L’autre et moi – 10 –

Fiançailles

07 novembre 2020

Il est des mots que nous n’employons presque plus. Et pourtant dans la relation de l’autre et moi, ils prennent tout leur sens comme fondateurs du couple.

Le mot fiançailles contient la délicatesse de la main dans une autre, la promenade dans les herbes folles au printemps, la caresse de la brise océane. Malgré leur même finale sonore, l’univers des épousailles est radicalement opposé et évoque les ripailles, la table garnie, le vin consommé et les grivoiseries. Le temps des fiançailles précède toujours, et aujourd’hui encore, celui du mariage sans en avoir le nom. Le duo sort ensemble, puis glisse vers une installation commune sans savoir toujours indiquer formellement le début d’une vie partagée au quotidien. Et pourtant nommer cette étape préliminaire en fiançailles permettait de la formaliser, de la dater, de la symboliser souvent par un anneau et une rencontre parentale intime lors d’un repas de bon aloi.

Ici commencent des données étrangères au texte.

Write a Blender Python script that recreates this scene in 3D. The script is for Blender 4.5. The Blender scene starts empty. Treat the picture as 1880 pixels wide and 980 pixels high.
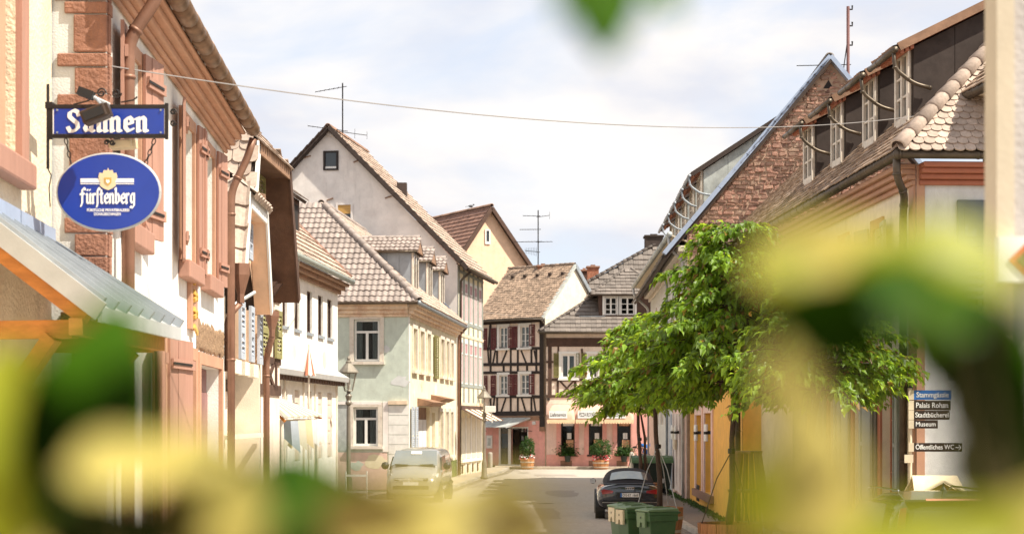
import bpy, bmesh, math, random
import numpy as np
from mathutils import Vector as V, Matrix, geometry
R = random.Random(7)
sc = bpy.context.scene
COL = sc.collection
# ------------------------------------------------------------------ camera
F, CX, HY, CH = 3200.0, 940.0, 772.0, 2.75      # focal length and horizon of the 1880 px wide photograph, eye height in metres
cam = bpy.data.objects.new("camera", bpy.data.cameras.new("camera"))
COL.objects.link(cam); sc.camera = cam
cam.location = (0, 0, CH); cam.rotation_euler = (math.pi/2, 0, 0)
cam.data.sensor_width = 36; cam.data.lens = 36*F/1880
cam.data.shift_y = (HY-490)/1880
cam.data.clip_start = 0.05; cam.data.clip_end = 5000
cam.data.dof.use_dof = True; cam.data.dof.focus_distance = 30; cam.data.dof.aperture_fstop = 4.2
# ------------------------------------------------------------------ sky and sun
SUN = V((0.53, -0.24, 0.81)).normalized()
world = bpy.data.worlds.new("World"); sc.world = world; world.use_nodes = True
wt = world.node_tree; wn = wt.nodes; wn.clear()
def N(nt, t, **k):
    n = nt.nodes.new(t)
    for a, b in k.items(): setattr(n, a, b)
    return n
sky = N(wt, 'ShaderNodeTexSky', sky_type='NISHITA', sun_disc=False)
sky.sun_elevation = math.asin(SUN.z); sky.sun_rotation = math.atan2(SUN.x, SUN.y)
sky.air_density = 1.0; sky.dust_density = 0.6; sky.ozone_density = 1.5
tc = N(wt, 'ShaderNodeTexCoord')
mp = N(wt, 'ShaderNodeMapping'); mp.inputs['Scale'].default_value = (1, 1, 2.6); mp.inputs['Location'].default_value = (0.35, 0.2, 0.1)
wt.links.new(tc.outputs['Generated'], mp.inputs[0])
nz = N(wt, 'ShaderNodeTexNoise'); nz.inputs['Scale'].default_value = 4.2; nz.inputs['Detail'].default_value = 7; nz.inputs['Roughness'].default_value = 0.55; nz.inputs['Distortion'].default_value = 0.4
wt.links.new(mp.outputs[0], nz.inputs['Vector'])
cr = N(wt, 'ShaderNodeValToRGB'); cr.color_ramp.elements[0].position = 0.34; cr.color_ramp.elements[1].position = 0.56
wt.links.new(nz.outputs['Fac'], cr.inputs[0])
nz2 = N(wt, 'ShaderNodeTexNoise'); nz2.inputs['Scale'].default_value = 9; nz2.inputs['Detail'].default_value = 6
wt.links.new(mp.outputs[0], nz2.inputs['Vector'])
cc = N(wt, 'ShaderNodeMixRGB'); cc.inputs[1].default_value = (3.5, 3.55, 3.85, 1); cc.inputs[2].default_value = (4.7, 4.45, 4.2, 1)
cr2 = N(wt, 'ShaderNodeValToRGB'); cr2.color_ramp.elements[0].position = 0.36; cr2.color_ramp.elements[1].position = 0.62; wt.links.new(nz2.outputs['Fac'], cr2.inputs[0]); wt.links.new(cr2.outputs[0], cc.inputs[0])
base = N(wt, 'ShaderNodeMixRGB'); base.inputs[0].default_value = 0.78; base.inputs[2].default_value = (3.3, 3.5, 3.95, 1)   # thin high veil over the blue
wt.links.new(sky.outputs[0], base.inputs[1])
mx = N(wt, 'ShaderNodeMixRGB')
wt.links.new(cr.outputs[0], mx.inputs[0]); wt.links.new(base.outputs[0], mx.inputs[1]); wt.links.new(cc.outputs[0], mx.inputs[2])
bg = N(wt, 'ShaderNodeBackground'); bg.inputs[1].default_value = 0.135
wo = N(wt, 'ShaderNodeOutputWorld')
wt.links.new(mx.outputs[0], bg.inputs[0]); wt.links.new(bg.outputs[0], wo.inputs[0])
sl = bpy.data.lights.new("sun", 'SUN'); sl.energy = 5.0; sl.angle = math.radians(0.5); sl.color = (1.0, 0.93, 0.80)
so = bpy.data.objects.new("sun", sl); COL.objects.link(so); so.location = (40, -8, 60)
so.rotation_euler = SUN.to_track_quat('Z', 'Y').to_euler()
sc.view_settings.view_transform = 'Standard'; sc.view_settings.look = 'None'; sc.view_settings.gamma = 1; sc.view_settings.use_curve_mapping = False
sc.view_settings.exposure = 0.82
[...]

Les fiancés avancent main dans la main à destination du mariage (© Domaine public)

 

Le temps de la rencontre

Les fiancés pouvaient dès lors avancer en plein jour la main dans la main dans un compte à rebours vers la destination du mariage, autour duquel les familles s’affairaient. Les baisés volés laissaient la place à une digne promenade dans la rue principale ou sur les grands boulevards. La relation amoureuse était officialisée et annonciatrice d’un engagement en mairie et souvent religieux. Un temps de l’avant-mariage est alors placé sur le calendrier des vies des amoureux. Un temps de l’attente, où la relation se nuance, un temps où le fol engouement détonateur de la relation de l’un pour l’autre s’estompe et laisse la place à la réalité des choses de la vie. Un temps humain pour suivre et comprendre le biorythme de chacun. Ses enthousiasmes et ses déconvenues, ses obsessions, ses souvenirs d’enfance. L’enfance où se loge la source des émotions incontrôlées, celles qui vont nourrir et enrichir la relation conjugale.

 

Le temps de la découverte

Ce temps de l’avant-vie maritale sert à cela et le temps formel des fiançailles autorise cette familiarité tranquille de l’univers de l’autre. Se connaître dans l’intimité des réactions, des caractères. Parler de ce qui fait dissension et en évaluer les conséquences intérieures profondes. L’un et l’autre s’essaient à explorer ce qui bouleverse, dérange, fait mal jusqu’à parvenir à la compréhension la plus fine qui soit accessible aux deux. Sans illusion, les émotions les plus déstabilisatrices viendront régulièrement vérifier la solidité de la relation et les contenir serait une erreur. Rien n’est encore joué. La prise de distance géographique va de soi, les relations avec les amis de chacun sont entretenues, la chambre, la salle de bains et encore moins l’habitat ne sont partagés au quotidien. Se contenter des moments de rendez-vous et de la joie de la rencontre furtive donnerait une image tronquée de la relation conjugale à venir. Pouvoir se remémorer ce temps insouciant des fiançailles rend conscient le lien fondateur qui unit le couple.